SHORT TASK
Go through the material below and copy all lines with "Blender".

DATASET EXTRACT

§

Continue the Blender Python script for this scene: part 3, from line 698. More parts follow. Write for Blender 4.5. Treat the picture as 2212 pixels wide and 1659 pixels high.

§

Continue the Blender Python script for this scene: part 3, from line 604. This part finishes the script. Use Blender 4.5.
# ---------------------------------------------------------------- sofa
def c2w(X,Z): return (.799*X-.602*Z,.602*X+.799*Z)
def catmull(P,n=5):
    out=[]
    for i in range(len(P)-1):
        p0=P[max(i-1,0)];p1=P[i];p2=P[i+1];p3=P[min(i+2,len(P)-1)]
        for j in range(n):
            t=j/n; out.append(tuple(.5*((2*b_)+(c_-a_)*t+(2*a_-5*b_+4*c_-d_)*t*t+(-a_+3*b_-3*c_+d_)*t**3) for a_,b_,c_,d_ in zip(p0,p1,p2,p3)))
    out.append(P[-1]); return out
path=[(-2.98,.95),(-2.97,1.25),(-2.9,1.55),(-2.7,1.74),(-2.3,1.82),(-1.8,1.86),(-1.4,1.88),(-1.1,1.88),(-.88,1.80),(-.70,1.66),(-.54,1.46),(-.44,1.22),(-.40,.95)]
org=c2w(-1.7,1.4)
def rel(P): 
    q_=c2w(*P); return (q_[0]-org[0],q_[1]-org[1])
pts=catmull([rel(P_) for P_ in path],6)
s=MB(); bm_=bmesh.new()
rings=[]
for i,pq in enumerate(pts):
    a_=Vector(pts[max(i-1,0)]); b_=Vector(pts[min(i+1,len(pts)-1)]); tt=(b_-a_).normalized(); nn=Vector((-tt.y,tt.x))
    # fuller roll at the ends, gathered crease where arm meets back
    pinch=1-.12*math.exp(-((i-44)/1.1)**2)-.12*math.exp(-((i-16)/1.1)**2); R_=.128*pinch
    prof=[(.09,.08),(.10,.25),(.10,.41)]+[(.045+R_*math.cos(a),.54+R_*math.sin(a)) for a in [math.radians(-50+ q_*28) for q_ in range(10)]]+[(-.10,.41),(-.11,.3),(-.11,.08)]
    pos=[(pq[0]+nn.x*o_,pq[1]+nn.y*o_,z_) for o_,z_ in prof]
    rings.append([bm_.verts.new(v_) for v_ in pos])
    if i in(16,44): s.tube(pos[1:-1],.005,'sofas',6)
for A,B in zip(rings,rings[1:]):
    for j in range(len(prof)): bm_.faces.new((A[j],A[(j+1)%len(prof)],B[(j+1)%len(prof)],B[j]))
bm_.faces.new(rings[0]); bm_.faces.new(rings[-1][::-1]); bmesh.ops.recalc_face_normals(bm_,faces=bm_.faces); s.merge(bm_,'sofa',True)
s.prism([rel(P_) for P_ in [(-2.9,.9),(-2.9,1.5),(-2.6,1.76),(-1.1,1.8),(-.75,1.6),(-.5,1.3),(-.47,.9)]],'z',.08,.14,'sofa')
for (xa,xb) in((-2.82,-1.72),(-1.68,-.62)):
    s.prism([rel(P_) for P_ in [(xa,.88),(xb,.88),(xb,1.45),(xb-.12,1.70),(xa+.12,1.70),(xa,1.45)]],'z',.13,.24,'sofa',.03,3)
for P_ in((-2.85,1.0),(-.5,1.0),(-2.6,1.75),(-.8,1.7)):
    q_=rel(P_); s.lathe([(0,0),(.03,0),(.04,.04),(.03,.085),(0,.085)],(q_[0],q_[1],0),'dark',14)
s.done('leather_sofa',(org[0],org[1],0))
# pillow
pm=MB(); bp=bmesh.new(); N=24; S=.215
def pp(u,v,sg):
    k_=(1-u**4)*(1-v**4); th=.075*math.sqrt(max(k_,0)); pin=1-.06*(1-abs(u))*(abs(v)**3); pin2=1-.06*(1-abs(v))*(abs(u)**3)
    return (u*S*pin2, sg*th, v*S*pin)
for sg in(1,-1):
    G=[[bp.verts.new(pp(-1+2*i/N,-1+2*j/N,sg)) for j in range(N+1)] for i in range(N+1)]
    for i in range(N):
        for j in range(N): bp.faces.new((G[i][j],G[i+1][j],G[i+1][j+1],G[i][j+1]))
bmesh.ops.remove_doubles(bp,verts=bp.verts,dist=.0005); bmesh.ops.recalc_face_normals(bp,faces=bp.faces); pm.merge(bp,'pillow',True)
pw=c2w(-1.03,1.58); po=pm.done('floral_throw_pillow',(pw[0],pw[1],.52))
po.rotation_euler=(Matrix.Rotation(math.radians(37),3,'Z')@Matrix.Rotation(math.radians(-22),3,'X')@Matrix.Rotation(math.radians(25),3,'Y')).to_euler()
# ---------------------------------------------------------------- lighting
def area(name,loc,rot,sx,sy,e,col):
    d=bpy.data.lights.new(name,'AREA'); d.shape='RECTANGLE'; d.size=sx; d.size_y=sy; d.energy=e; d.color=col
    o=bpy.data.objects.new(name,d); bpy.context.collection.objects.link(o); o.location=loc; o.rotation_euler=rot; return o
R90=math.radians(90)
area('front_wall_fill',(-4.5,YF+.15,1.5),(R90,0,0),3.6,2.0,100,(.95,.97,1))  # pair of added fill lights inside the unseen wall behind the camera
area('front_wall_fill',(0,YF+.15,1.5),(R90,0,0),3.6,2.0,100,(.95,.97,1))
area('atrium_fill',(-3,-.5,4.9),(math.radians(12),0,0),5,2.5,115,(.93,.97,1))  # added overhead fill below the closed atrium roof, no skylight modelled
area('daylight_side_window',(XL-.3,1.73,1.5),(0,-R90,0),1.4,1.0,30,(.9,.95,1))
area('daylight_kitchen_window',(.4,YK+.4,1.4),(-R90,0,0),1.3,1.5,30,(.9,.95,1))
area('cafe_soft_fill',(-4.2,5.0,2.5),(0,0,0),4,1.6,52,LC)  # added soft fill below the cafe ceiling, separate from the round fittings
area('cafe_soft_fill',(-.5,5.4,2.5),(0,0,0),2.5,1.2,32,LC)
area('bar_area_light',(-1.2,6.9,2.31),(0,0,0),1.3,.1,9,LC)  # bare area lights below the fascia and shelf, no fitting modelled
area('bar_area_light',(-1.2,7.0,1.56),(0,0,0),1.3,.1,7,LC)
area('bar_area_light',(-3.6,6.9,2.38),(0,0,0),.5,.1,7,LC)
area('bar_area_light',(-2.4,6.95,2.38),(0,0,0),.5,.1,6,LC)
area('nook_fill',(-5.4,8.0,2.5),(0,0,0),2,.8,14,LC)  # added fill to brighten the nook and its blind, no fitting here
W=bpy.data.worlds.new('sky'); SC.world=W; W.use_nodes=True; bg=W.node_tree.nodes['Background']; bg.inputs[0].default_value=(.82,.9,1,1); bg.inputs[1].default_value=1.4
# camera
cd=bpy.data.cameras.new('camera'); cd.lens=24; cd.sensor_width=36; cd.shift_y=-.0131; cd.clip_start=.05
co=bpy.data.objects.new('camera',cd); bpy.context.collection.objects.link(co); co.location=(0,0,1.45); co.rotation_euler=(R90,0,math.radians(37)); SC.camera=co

§

EXERCISE SOLUTION
Continue the Blender Python script for this scene: part 3, from line 698. More parts follow. Write for Blender 4.5. Treat the picture as 2212 pixels wide and 1659 pixels high.
Continue the Blender Python script for this scene: part 3, from line 604. This part finishes the script. Use Blender 4.5.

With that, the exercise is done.